'Home as an Irrevocable Condition' Exhibit at Sapar Contemporary
The work of four artists Poonam Jain (India), Heeseop Yoon (Korea/US), Wyn-Lyn Tan (Singapore), and Zsofia Schweger (Hungary/UK) that depicts their relationship to home. At Sapar Contemporary, 9 N. Moore St., through June 10. Information at aparcontemporary.com
Text below by curator Nina Levent
Perhaps home is not a place but simply an irrevocable condition. ― James Baldwin
Where is home? The answer might be three words or three volumes, as the question alludes to very immediate and concrete as well as transcendent and imaginary: Our childhood home, the home we never had, the physical dwelling where our physical self is at peace; an ancestral home that our forefathers left to never return back, the home of old memories, more distant with each passing year, until it is the place that is almost completely imagined. Or is it a destination, a place we hope to get to, for a split second or forever? Is home a creative hermitage or a figment of one’s imagination, at once vivid and illusive? For this exhibit four female artists are challenged with defining the notion of home, and finding the visual and conceptual language to represent it.
Poonam Jain’s installation for this show was inspired by a happenstance: she picked up a discarded notebook on the street in Mumbai. The notebook most likely fell off a truck that picks up old paper in that neighborhood. It is a notebook that can be found in many simple households in Mumbai, where women offer tutoring for local kids. The book, also displayed in the exhibition, is filled with dictation words written repeatedly by a young student. The words suggested by tutors are related to the most urgent topic for adults in early 2017 in India - money and demonetization. Jain explores this dictation notebook for ideas about learning at home through repetition, reasoning behind choice of words by female tutors, and mistakes introduced by tutors and repeated by their students many times over. “Apart from the emotional attachment to one’s home, I am interested in the question is how socially each home grooms its children. In this series of works I explore the notion of learning and imposition.” In her installation Jain recreates child’s scribbles as delicate watercolor drawings where every letter is carefully painted over many hours to look as if it is made out of chain links. She also disrupted the obedient repetition of words by creating a puzzle out of these words. Jain’s work is a meditation of what and how we learn at home, on whether a home is a safe abode or a comfortable cage, on our need to question authority, explore choices, and assert freedom inside a home.

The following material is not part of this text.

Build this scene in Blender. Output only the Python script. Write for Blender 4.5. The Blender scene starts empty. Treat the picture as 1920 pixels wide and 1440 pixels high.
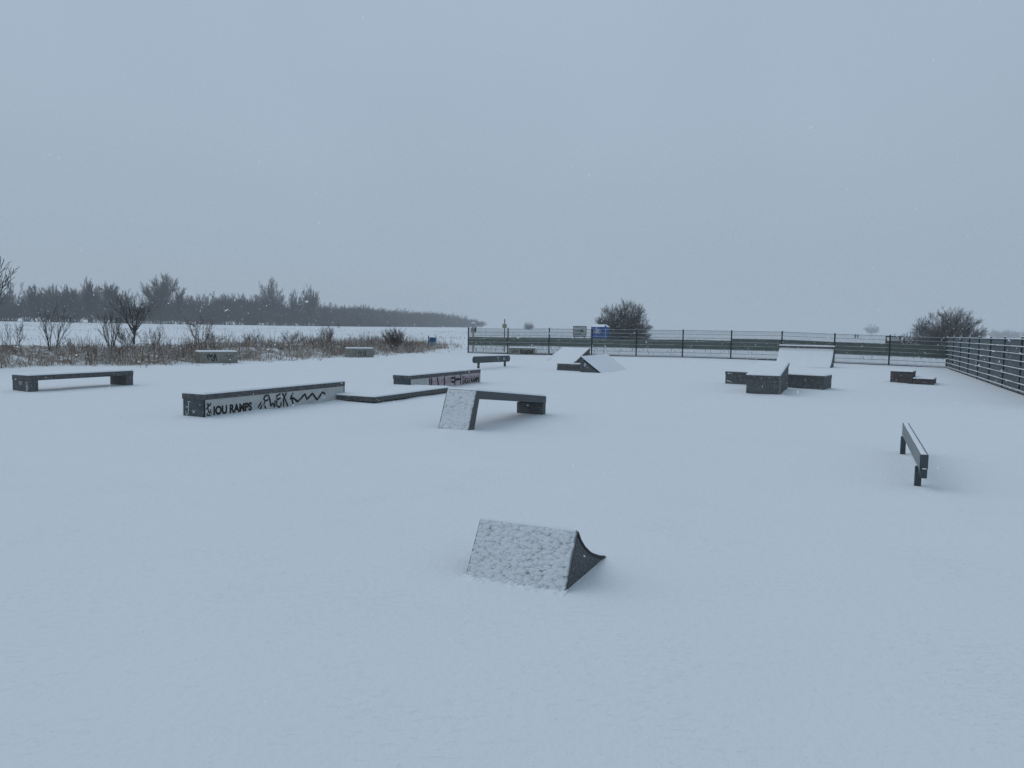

For Zsofia Schweger this exhibit is an homage to her childhood home in Hungary and an attempt to find a renewed sense of belonging in London where she now resides. In her pastel-toned paintings of the rooms in her childhood home, she contemplates the impossibility of returning to a place and time, and she explores her own nostalgia, old memories, notions of comfort and alienation. The renderings of the interior spaces are bare and abstracted, the colors, especially in the recent works are so light, that the forms of objects are almost disappearing and morphing into signs. "My recent work is linked to the idea that home is rooted in both space and time. If that holds true, then - with the passing of time - return to an old home is impossible. For me, nostalgia has proved to be productive. I've found that recognizing the impossibility of return or the fact that I feel no longer at home in an old home, has been helpful in determining where home is for me in the present."

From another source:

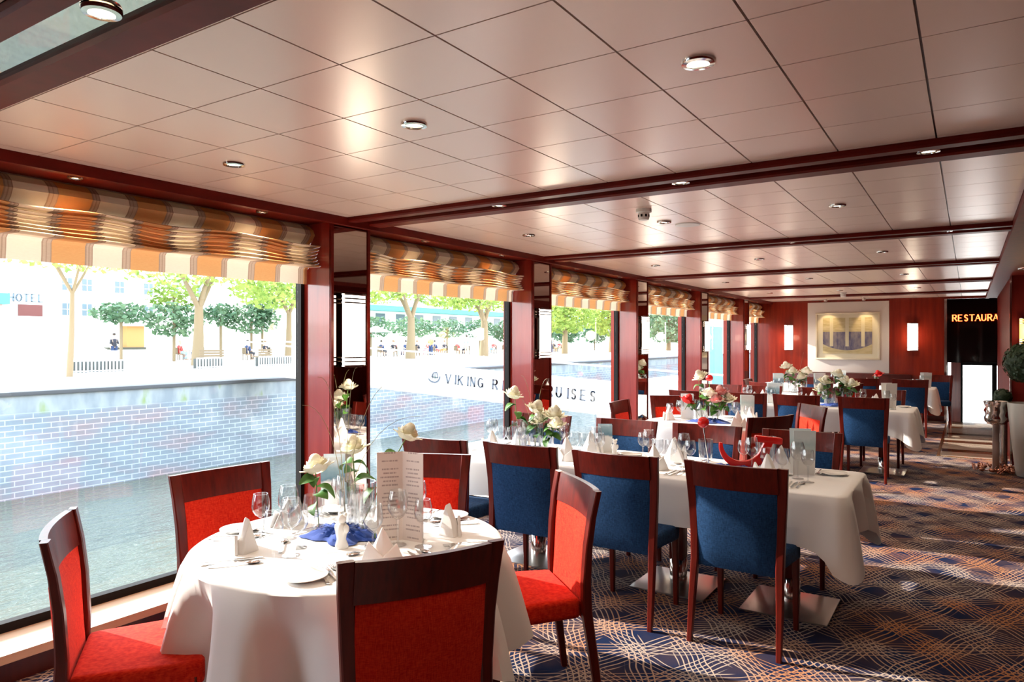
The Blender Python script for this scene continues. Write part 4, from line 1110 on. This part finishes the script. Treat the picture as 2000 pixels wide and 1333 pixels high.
# third round table
g = 'white flowers on the third round table'
for k, (x, y) in enumerate(((-2.34, 11.72), (-2.2, 11.8))): place(vase_a, (x, y, ZT), k, f'{["left","right"][k]} ribbed vase on the third round table', 'ribbed glass vases')
for k, (x, y, dx, dy, h, n) in enumerate(((-2.34, 11.72, -.1, 0, .42, 'tallest'), (-2.34, 11.72, .0, 0, .34, 'middle'), (-2.2, 11.8, .06, 0, .34, 'right'), (-2.2, 11.8, -.03, 0, .25, 'low'))):
    rose(x, y, ZT+.01, dx, dy, h, 'rosewhite', f'{n} white rose on the third round table', g, 1.9, 7)
card(-2.58, 11.85, c33-.2, 'photo card left of the white roses on the third round table', .15, .28)
card(-1.98, 11.95, c33-.2, 'photo card right of the white roses on the third round table', .15, .30)
grass(-2.3, 11.75, ZT, [(.12*s, 0, .62*s) for s in (0, .3, .6, 1)], 'straight reddish grass blade leaning right above the third round table')
card(-.62, 14.0, c33, 'photo card at the aisle end of the farthest long table', .14, .26, 'cardpale')
place(vase_b, (-.72, 13.85, ZT), 0, 'ribbed vase beside the card on the farthest long table', 'ribbed glass vases')
rose(-1.35, 13.9, ZT, 0, 0, .24, 'rosered', 'red flower on the farthest long table', None, 1.8, 4)
card(-1.95, 13.95, c33-.2, 'photo card with blue picture on the farthest long table', .15, .27)
# ------------------------------------------------------------------ outside
GZ = .27; QX = -20.0
struct('river_water', MB().box(-20.2, -60, -2.9, -4.1, 160, -2.42), M['water'], smooth=0)['label'] = 'green river between the ship and the quay'
struct('wall_quay', MB().box(QX-.6, -60, -2.9, QX, 160, GZ-.10), M['quay'], smooth=0)['label'] = 'grey brick quay wall'
struct('quay_coping', MB().box(QX-.9, -60, GZ-.10, QX+.06, 160, GZ), mat('coping_stone', (.06, .062, .065), .8), bevel=.01)['label'] = 'dark stone edge along the top of the quay wall'
struct('promenade', MB().box(-60, -60, -.5, QX-.6, 160, GZ-.005), M['promenade'], smooth=0)['label'] = 'bright paved promenade across the river'
mb = MB().add([(-45, -60, GZ-.1), (-45, 160, GZ-.1), (-57, 160, 3.35), (-57, -60, 3.35), (-140, 160, 3.35), (-140, -60, 3.35)], [(0,1,2,3), (3,2,4,5)])
struct('embankment', mb, M['bank'], smooth=0, fixn=False)['label'] = 'pale grassy bank behind the promenade'
struct('embankment_wall', MB().box(-45.3, -60, 0, -44.9, 30, .95), M['stone'], smooth=0)['label'] = 'low pale wall at the foot of the bank'

# hotel
wallc = mat('render_white', (.80, .80, .78), .8); winc = mat('outdoor_window', (.10, .14, .17), .15); pink = mat('render_pink', (.72, .38, .38), .8)
teal = mat('teal_canvas', (.07, .30, .29), .6); maroon = mat('maroon_shopfront', (.13, .035, .03), .5)
e = empty('hotel_building', 'white hotel with pink pilasters and maroon shopfront across the river', 'building', (-60, 30, 3.3))
MB().box(-12, -22, -.3, 0, 12, 13).build('wall', wallc, e, smooth=0)
for y, w in ((-3.9, .45), (-8.2, 1.3), (-14, .6)): MB().box(-.02, y, -.3, .12, y+w, 13).build('pilaster', pink, e, smooth=0)
for z in (.3, 2.3, 4.6, 7.0):
    for y in (-20, -17, -12, -9.6) if z > 2 else ():
        MB().box(-.05, y-.5, z, .05, y+.5, z+1.2).build('window', winc, e, smooth=0)
    for y in (-2.4, -.9+.0, 1.7, 4.2, 6.6, 9.2):
        f = MB().box(-.05, y-.36, z, .06, y+.36, z+.95).build('window', winc, e, smooth=0)
        MB().box(.05, y-.36, z+.45, .09, y+.36, z+.50).box(.05, y-.025, z, .09, y+.025, z+.95).build('glazing_bar', wallc, f, smooth=0)
MB().box(0, -5.85, 0, .12, -4.2, 1.02).build('shopfront', maroon, e, smooth=0)
MB().box(0, -7.6, .95, 1.0, -6.75, 1.75).build('awning', teal, e)
s_ = sign('HOTEL', 'hotel_sign', 'grey HOTEL lettering on the white hotel wall', 'sign', (-59.93, 23.5, 4.55), PI/2, .55, .50, .11, mat('sign_grey', (.12, .16, .20), .6), .04)
# long building with turquoise fascia
e = empty('long_building', 'long white building with a turquoise fascia beyond the cafe trees', 'building', (-60, 80, 3.3))
MB().box(-10, -27, -.3, 0, 60, 8).build('wall', wallc, e, smooth=0)
MB().box(0, -27, 1.9, 1.6, 60, 2.5).build('fascia', teal, e, smooth=0)
for k in range(22): MB().box(-.05, -25+k*3.6, .3, .06, -23.4+k*3.6, 1.6).build('window', winc, e, smooth=0)
for k in range(12): MB().box(-.05, -24+k*6.2, 4.2, .06, -22.6+k*6.2, 5.8).build('window', winc, e, smooth=0)
# trees
def leaves(mb, c, r, n, sz):
    for i in range(n):
        while True:
            p = Vector((rnd.uniform(-1,1), rnd.uniform(-1,1), rnd.uniform(-1,1)))
            if .25 < p.length < 1: break
        q = Vector((c[0]+p.x*r[0], c[1]+p.y*r[1], c[2]+p.z*r[2]))
        s = sz*rnd.uniform(.6, 1.4); a = Vector((rnd.uniform(-1,1), rnd.uniform(-1,1), rnd.uniform(-.6,.6))).normalized(); b = a.cross(Vector((rnd.uniform(-1,1), rnd.uniform(-1,1), rnd.uniform(-1,1)))).normalized()
        mb.add([q-a*s, q+b*s*.55, q+a*s, q-b*s*.55], [(0,1,2,3)])
def tree(x, y, h, label, crown, n, r=.28, m='fol', sz=.16, fork=True, group='plane trees on the promenade'):
    e = empty('tree', label, 'tree', (x, y, GZ), group=group)
    mb = MB(); hk = h*.55
    mb.tube([(0, 0, -.1), (.05, .05, hk*.5), (0, .1, hk)], [r*1.15, r*.9, r*.75], 10)
    for dx, dy, k in ((-.6, 1.6, 1), (.5, -1.3, .9), (.9, .4, 1.05), (-.8, -.6, 1)) if fork else ((0, 0, 1),):
        mb.tube([(0, .1, hk-.1), (dx*.4, dy*.5, hk+h*.18), (dx*1.3, dy*1.2, h*k)], [r*.55, r*.4, r*.15], 8)
    mb.build('trunk', M['bark'], e, smooth=60)
    mb = MB()
    for c, rr, k in crown: leaves(mb, c, rr, int(n*k), sz)
    mb.build('crown', M[m], e, smooth=0, fixn=False)
tree(-34, 22.0, 5.6, 'pale forked plane tree in the middle of the nearest window', [((0, -1, 5.6), (2.5, 4.5, 1.6), 1), ((1, 4, 4.2), (2, 2.6, 1.2), .6), ((0, -6, 5.2), (1.6, 2.5, .8), .35)], 1500)
tree(-27, 12.5, 5.6, 'overhanging plane tree at the left of the nearest window', [((1, 0, 4.6), (2, 3.6, .9), .5), ((2, -3, 4.4), (1.5, 2.2, .7), .3)], 1100, r=.10, sz=.13)
tree(-36, 29.5, 5.5, 'leafy plane tree at the right of the nearest window', [((0, 0, 5.2), (2.5, 4, 2.0), 1)], 2300, r=.2)
tree(-34, 38.8, 5.4, 'plane tree with thick pale trunk at the left of the second window', [((0, 0, 5.6), (2.5, 3.5, 1.4), 1), ((0, -3, 4.8), (1.5, 2, 1), .4)], 1200, r=.34)
tree(-34, 48.0, 5.4, 'plane tree at the right of the second window', [((0, 0, 5.2), (3, 5, 1.5), 1), ((0, -4.6, 4.6), (2, 3, .9), .4)], 2100, r=.38)
tree(-34, 62.0, 6, 'dense green tree in the third window', [((0, 0, 4.6), (3, 6, 2.6), 1)], 3600, r=.3, sz=.22)
tree(-34, 73.0, 6, 'green tree at the right of the third window', [((0, 0, 4.4), (3, 5, 2.6), 1)], 3000, r=.3, sz=.22)
tree(-34, 91.0, 6, 'brownish tree in the fourth window', [((0, 0, 4.2), (3, 9, 3.2), 1)], 3200, r=.3, sz=.3, m='foldark')
def shrub(x, y, z, r, n, label, sz=.16, m='foldark'):
    e = empty('shrub', label, 'shrub', (x, y, z), group='clipped dark shrubs behind the promenade')
    MB().tube([(0, 0, GZ-z), (0, 0, 0)], .09, 7).build('stem', M['bark'], e)
    mb = MB(); leaves(mb, (0, 0, 0), r, n, sz); mb.build('foliage', M[m], e, smooth=0, fixn=False)
shrub(-42, 22.3, 3.2, (1, 1.8, .65), 600, 'dark wide shrub above the standing person')
shrub(-42, 25.6, 2.9, (1, 2.0, 1.1), 800, 'large grey-green shrub left of the forked tree')
shrub(-43, 26.2, 4.4, (1, 1.9, 1.0), 500, 'bright green bush above the grey shrub', m='fol')
shrub(-42, 31.3, 3.1, (1, 2.4, 1.1), 900, 'dark conical shrub near the right of the nearest window')
shrub(-42, 32.2, 4.0, (.8, 1.0, 1.4), 450, 'tall dark evergreen tip near the right of the nearest window')
shrub(-42, 28.9, 3.3, (1, 1.2, .8), 400, 'round dark shrub right of the forked tree')
for k, y in enumerate((44.0, 49.5, 54.5, 60.0)): shrub(-43, y, 2.8, (1.2, 2.9, 1.0), 800, f'dark hedge mass behind the cafe crowd, {["first","second","third","fourth"][k]} from the left')
for k, y in enumerate((66.0, 72.0, 79.0, 87.0)): shrub(-43, y, 2.6, (1.2, 3.4, 1.4), 900, f'dark hedge mass in the farther windows, {["first","second","third","fourth"][k]} from the left', sz=.22)

# fence panels, benches, kiosk, parasols
M['outwhite'] = mat('outdoor_white', (.82, .82, .80), .7); M['brownslat'] = mat('brown_slats', (.16, .11, .06), .7)
def fence(x, y0, y1, label, h=.5):
    e = empty('promenade_fence', label, 'fence', (x, y0, GZ), group='white railings on the promenade')
    L = y1-y0; MB().box(-.03, 0, h-.05, .03, L, h).box(-.03, 0, .04, .03, L, .08).build('rail', M['outwhite'], e, smooth=0)
    mb = MB(); n = int(L/.14)
    for k in range(n+1): mb.box(-.02, L*k/n-.02, .0, .02, L*k/n+.02, h-.05)
    o = mb.build('bars', M['outwhite'], e, smooth=0); o['kind'] = 'stuff'
    MB().box(-.28, 0, 0, -.24, L, h*.9).build('plinth', mat('dark_plinth', (.08, .08, .07), .8), e, smooth=0)
fence(-30, 14.0, 16.2, 'white barred railing before the standing person')
fence(-30, 19.4, 20.9, 'white barred railing before the left bench')
fence(-30, 22.8, 25.0, 'white barred railing at the right of the nearest window')
def bench(x, y, w, label):
    e = empty('slatted_bench', label, 'bench', (x, y, GZ), group='brown slatted benches')
    for k in range(3): MB().box(.0, -w/2, .48+k*.13, .04, w/2, .58+k*.13).build('slat', M['brownslat'], e, smooth=0)
    MB().box(-.45, -w/2, .40, .02, w/2, .46).build('seat', M['brownslat'], e, smooth=0)
    for s in (-1, 1): MB().box(-.40, s*w*.42-.04, 0, .0, s*w*.42+.04, .42).build('leg', M['stone'], e, smooth=0)
bench(-32, 21.5, 1.35, 'brown slatted bench left of the dark conical shrub')
bench(-32, 24.7, .85, 'short brown slatted bench at the right of the nearest window')
e = empty('kiosk', 'small orange kiosk with dark base behind the standing person', 'kiosk', (-48, 26.0, GZ))
MB().box(-1, -1.4, 0, 0, 1.2, .85).build('counter', mat('kiosk_dark', (.08, .075, .055), .7), e, smooth=0)
MB().box(-1, -.1, .85, -.05, 1.1, 2.3).build('cabin', mat('kiosk_orange', (.50, .24, .08), .7), e, smooth=0)
MB().box(-1.2, -1.6, 2.3, .2, 1.4, 2.42).build('roof', M['outwhite'], e, smooth=0)
def parasol(x, y, label):
    e = empty('cafe_parasol', label, 'parasol', (x, y, GZ), group='white cafe parasols')
    MB().tube([(0, 0, 0), (0, 0, 2.5)], .03, 6).build('pole', M['outwhite'], e)
    MB().lathe([(1.3, 2.05), (1.3, 2.0), (1.27, 2.0), (0, 2.5), (0, 2.56)], 8).build('canopy', M['outwhite'], e, smooth=0)
for k, y in enumerate((41.5, 55.5, 64.0)): parasol(-40, y, f'white cafe parasol, {["left one in the second window","right one in the second window","one in the third window"][k]}')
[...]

Heeseop Yoon is well-known for her immersive monumental still lives that depict haphazardly piled up household objects, pots, pans, bins, wire coils, electrical appliances - things that once served an important function in a home, objects that trigger memories, objects that are connected to personal histories. Yoon’s obsession with creating these enormous still lives thatenvelop the viewerwith piles of discarded or collected objects stems from time spent in her parents' basement where she still finds childhood objects and her dad’s tools and old appliances.: “The idea of it started from my effort to collect the objects with my personal history, depict and present them so that I could be surrounded by them wherever I go. I may not have my home everywhere but I can make anywhere feel home. Until I left Korea in 2002, I never realized the notion of home because I was living in it. When I visit Korea now there are less and less things that make me feel home, except my parents and their basement full of things that my family accumulated, things I recognize easily. Perhaps I may never be able to find another home once I won't be able to physically see my parents and the objects in their basement.”
Wyn-Lyn Tan is exploring subtle connections between East and West through the representation of natural landscape in both cultures. An urbanite who grew up in a cosmopolitan Singapore she questions her own affinity and innate understanding of natural landscape. She also explores the lure of Nordic landscape and Northern Europe where she spent most of her time in recent years. “Over the years, I have spent time in various parts of Northern Europe, and it was here that I felt a strong link between the Orient and the West. I experienced a similar sense of breathing space, or Qi in the Northern European landscape as I would in a Chinese ink painting. I believe this has shaped and informed my visual language.”